Bofors Affair
Date | 1979 - 1988 |
---|---|
Location | Sweden, India |
Interest of | Carl-Fredrik Algernon, Martin Ardbo, Cats Falck, Claes-Ulrik Winberg |
Interests | “Iran-Contra” |
Description | A collective name for two deals in which the Swedish arms manufacturer Bofors was involved in, including smuggling and bribes. |
The Bofors affair is a collective name for two deals in which the Swedish arms manufacturer Bofors was involved and which was discovered in the 1980s. This refers partly to smuggling of weapons and partly to allegations that Bofors had used bribes to sell howitzers to India.
The affair implicated the Indian prime minister, Rajiv Gandhi, and several other members of the Indian and Swedish governments who were accused of receiving kickbacks from Bofors AB, an arms manufacturer principally financed by the Wallenberg family's Skandinaviska Enskilda Banken,[1] for winning a bid to supply to India their 155 mm field howitzer.
The lead investigator in the case, Carl-Fredrik Algernon, died under suspicious circumstances when he was hit by a train at the Stockholm metro station T-Centralen on 15 January 1987.
The exposure gave a brief peek into the large worldwide black arms market that also was partially revealed in the Iran-Contra affair.
The smuggling
In May 1984, the Swedish Peace and Arbitration Society reported Bofors to the police for arms smuggling[2]. In 1979 and 1980, Bofors had smuggled 300 copies of the anti-aircraft system Robot 70 via Singapore to the United Arab Emirates (more specifically the Emirate of Dubai) and Bahrain in the Middle East. According to the Swedish Arms Export Act, one can not export munitions to countries that are at war, have a risk of going to war or to a country that violates human rights. To circumvent this, Robot 70 was sold to a company in Singapore called Unicorn International, which then resold Robot 70 to Dubai and Bahrain. On May 28, 1985, the whistleblower Ingvar Bratt revealed the deal.
On December 22, 1989, Bofors directors Martin Ardbo, Lennart Pålsson and Hans Ekblom were sentenced to probation by the Stockholm District Court for smuggling goods. The three had to pay the costs for their defense lawyers, Ardbo SEK 920,000, the others just over half a million each. Nobel Industrier was sentenced to pay a fine of SEK 11 million for exporting weapons illegally.
The bribe
In the 1980s, India wanted to buy heavy artillery. Prime Minister Olof Palme had personally raised the issue in talks with then-Prime Minister Rajiv Gandhi. The Swedish state had also provided credit support and guarantee support, ie. that the order would be fulfilled even if India were to end up in an armed conflict. The Indian government had made it clear at an early stage, as early as 1980, that it did not want to use any intermediaries in arms deals. In both 1983 and 1985, India returned and expressed its dissatisfaction with Bofors' use of intermediaries. In the last round of negotiations, there were two suppliers, Bofors and a French manufacturer. The order was worth SEK 8.4 billion. On March 14, 1986, the Indian government decided to order 410 pieces of Haubit's 77B from Bofors. On the occasion of Olof Palme's funeral, the Indian Prime Minister Rajiv Gandhi went to Stockholm on March 15 and handed over the official announcement.
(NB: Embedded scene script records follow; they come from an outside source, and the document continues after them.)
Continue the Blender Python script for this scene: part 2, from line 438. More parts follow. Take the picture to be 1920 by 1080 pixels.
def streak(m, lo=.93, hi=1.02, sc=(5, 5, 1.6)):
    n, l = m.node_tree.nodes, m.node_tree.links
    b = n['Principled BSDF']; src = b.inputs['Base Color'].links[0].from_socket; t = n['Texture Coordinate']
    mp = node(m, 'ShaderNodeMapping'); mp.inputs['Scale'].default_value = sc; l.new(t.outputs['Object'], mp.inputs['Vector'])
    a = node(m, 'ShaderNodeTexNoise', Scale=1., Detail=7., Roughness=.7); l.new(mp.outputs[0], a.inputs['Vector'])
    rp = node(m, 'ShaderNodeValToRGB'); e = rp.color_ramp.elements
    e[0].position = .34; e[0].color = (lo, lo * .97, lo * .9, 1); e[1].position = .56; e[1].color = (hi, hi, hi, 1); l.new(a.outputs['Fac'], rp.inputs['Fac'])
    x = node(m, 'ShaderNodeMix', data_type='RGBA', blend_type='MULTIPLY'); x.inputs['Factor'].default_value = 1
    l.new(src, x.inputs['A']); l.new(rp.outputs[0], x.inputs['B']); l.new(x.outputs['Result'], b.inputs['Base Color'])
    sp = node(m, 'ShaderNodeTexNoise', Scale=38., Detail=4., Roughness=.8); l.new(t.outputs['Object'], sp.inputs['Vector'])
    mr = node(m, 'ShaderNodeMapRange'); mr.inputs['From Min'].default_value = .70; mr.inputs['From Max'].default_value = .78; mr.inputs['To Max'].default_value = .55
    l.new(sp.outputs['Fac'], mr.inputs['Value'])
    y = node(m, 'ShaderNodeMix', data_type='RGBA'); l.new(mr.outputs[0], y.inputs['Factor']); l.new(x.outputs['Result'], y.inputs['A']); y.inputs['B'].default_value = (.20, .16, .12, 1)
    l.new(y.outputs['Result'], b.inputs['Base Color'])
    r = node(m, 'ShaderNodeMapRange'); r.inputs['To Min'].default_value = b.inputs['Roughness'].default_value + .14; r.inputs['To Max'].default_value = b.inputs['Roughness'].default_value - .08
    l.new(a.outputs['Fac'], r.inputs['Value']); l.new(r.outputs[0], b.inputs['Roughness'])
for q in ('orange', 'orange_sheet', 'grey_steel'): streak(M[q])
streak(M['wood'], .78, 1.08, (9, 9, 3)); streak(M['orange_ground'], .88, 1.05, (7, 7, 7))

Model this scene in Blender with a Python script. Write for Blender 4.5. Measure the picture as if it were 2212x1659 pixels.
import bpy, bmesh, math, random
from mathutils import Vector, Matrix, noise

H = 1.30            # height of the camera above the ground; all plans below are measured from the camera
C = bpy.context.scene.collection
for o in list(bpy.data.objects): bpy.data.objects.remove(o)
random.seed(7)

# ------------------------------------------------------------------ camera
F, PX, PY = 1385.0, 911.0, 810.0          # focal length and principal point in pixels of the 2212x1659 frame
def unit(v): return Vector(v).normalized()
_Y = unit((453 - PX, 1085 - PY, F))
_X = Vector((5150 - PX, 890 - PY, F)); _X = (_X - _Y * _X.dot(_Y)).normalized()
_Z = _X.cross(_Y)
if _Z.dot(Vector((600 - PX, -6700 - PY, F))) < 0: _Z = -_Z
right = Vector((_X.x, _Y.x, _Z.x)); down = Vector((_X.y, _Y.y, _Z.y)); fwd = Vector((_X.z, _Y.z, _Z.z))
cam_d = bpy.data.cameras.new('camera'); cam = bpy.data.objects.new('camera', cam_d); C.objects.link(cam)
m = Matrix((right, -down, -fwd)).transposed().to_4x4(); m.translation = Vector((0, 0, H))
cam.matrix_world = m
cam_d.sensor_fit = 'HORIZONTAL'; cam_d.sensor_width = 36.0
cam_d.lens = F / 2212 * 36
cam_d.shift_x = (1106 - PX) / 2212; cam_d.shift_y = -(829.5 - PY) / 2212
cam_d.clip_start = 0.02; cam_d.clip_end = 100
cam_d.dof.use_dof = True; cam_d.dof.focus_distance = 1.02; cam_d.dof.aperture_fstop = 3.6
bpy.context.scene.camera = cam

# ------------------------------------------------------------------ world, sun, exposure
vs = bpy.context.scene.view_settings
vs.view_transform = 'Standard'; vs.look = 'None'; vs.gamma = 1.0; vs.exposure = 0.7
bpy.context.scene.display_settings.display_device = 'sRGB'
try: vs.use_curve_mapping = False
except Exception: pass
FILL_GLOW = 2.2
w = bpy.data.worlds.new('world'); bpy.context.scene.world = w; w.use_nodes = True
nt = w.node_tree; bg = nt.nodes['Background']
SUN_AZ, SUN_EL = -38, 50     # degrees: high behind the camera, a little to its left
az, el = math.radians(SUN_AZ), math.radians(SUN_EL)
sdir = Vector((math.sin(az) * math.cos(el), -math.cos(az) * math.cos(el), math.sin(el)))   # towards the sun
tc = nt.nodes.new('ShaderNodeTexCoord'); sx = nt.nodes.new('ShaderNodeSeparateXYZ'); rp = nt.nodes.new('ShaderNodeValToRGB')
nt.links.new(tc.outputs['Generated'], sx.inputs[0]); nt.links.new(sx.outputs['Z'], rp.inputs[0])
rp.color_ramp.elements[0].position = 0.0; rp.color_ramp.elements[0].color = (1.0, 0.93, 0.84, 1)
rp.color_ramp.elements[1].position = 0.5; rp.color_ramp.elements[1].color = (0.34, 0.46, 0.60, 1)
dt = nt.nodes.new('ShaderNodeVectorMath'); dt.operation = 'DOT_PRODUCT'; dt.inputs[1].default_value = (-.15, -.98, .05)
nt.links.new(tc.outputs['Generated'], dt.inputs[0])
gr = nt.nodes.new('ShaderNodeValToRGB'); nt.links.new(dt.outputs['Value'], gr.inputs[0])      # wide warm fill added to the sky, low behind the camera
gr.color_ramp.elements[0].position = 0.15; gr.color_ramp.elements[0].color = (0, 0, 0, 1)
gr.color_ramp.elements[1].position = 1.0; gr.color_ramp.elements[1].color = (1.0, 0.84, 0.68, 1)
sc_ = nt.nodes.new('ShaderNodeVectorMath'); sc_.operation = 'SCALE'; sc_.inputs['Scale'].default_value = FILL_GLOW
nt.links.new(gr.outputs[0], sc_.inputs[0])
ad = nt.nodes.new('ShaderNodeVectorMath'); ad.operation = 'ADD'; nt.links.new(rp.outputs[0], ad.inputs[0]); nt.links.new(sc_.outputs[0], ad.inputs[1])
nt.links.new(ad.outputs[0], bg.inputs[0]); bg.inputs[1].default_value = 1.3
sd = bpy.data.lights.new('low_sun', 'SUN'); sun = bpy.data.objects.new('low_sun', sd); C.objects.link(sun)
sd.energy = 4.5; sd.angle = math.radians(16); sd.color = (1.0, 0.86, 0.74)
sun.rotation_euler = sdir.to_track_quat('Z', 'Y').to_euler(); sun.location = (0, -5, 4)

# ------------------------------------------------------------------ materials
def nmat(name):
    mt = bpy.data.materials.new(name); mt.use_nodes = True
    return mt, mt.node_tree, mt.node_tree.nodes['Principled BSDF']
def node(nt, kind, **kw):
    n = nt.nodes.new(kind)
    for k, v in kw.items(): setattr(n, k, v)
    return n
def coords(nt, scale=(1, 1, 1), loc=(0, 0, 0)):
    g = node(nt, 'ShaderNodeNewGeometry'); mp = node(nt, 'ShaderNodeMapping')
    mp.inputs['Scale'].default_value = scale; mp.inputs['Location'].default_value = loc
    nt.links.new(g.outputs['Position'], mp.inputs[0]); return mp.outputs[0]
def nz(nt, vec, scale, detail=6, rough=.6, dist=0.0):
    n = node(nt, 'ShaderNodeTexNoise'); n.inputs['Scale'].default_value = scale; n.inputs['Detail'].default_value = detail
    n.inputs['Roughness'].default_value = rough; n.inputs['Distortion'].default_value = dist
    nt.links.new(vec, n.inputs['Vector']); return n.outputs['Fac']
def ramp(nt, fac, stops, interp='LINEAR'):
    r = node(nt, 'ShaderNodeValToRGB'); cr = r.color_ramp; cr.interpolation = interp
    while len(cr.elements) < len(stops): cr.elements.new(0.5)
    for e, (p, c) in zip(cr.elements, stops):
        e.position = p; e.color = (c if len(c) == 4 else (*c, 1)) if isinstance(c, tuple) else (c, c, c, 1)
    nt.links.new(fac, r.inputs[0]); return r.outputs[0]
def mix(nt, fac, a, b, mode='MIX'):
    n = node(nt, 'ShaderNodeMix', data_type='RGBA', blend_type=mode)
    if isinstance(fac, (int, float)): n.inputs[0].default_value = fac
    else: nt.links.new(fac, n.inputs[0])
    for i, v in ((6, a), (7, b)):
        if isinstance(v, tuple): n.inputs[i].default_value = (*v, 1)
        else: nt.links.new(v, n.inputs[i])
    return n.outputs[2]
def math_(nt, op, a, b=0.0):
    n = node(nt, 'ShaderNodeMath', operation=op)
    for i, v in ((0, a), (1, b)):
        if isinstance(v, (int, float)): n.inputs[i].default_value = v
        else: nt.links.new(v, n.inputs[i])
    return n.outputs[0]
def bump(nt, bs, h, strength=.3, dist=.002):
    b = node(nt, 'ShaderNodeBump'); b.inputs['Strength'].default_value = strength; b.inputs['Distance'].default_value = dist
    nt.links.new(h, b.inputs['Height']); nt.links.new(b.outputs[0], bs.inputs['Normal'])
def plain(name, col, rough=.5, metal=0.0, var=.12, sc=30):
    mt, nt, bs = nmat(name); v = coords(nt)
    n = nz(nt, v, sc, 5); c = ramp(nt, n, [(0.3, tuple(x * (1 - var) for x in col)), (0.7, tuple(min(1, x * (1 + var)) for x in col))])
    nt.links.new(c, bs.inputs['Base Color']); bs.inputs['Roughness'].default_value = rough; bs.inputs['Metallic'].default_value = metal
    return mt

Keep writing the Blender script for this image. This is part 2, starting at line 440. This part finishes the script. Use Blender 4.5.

On April 16, 1987, Swedish Radio revealed that Bofors had bribed itself to the order. Through bank accounts in Switzerland, Bofors had been able to bribe suitable decision-makers in India. Bofors denied that the payments to a company in Switzerland had anything to do with the India deal. On April 29, Minister of Foreign Trade Anita Gradin commissioned the National Audit Office (RRV) to investigate what payments Bofors had made abroad. The National Audit Office's report showed that Bofors paid out at least SEK 260 million to a company in Switzerland. The main stakeholder in this company was an Indian, WN Chadha, who has been an agent for Bofors for many years. Bofors told RRV that it had ended its work with intermediaries in India in 1985.
On August 19, 1987, Chief Prosecutor Lars Ringberg decided to initiate a preliminary investigation into bribery. This inquiry was closed in January 1988. In India, the bribery scandal received a great deal of attention and is believed to have contributed to Rajiv Gandhi and the Congress party losing the parliamentary elections in November 1989. Bofors director Martin Ardbo was summoned to court in India in 1999 but refused to appear.
On April 24, 2012, Sten Lindström, former crime commissioner and investigator at the Swedish Environmental Crime Agency, confirmed that in connection with the disclosure, he had handed over 350 documents to an Indian journalist. The documents contained, among other things, payment instructions to banks, secret agreements, meeting minutes and notes from diaries. Lindström states that the then Bofors boss Ardbo even hid the bribes from his own marketing director. According to Lindström, Ardbo stated that he would take the truth with him to the grave, and nothing more came to light when Lindström met Ardbo a short while before he passed away.[3]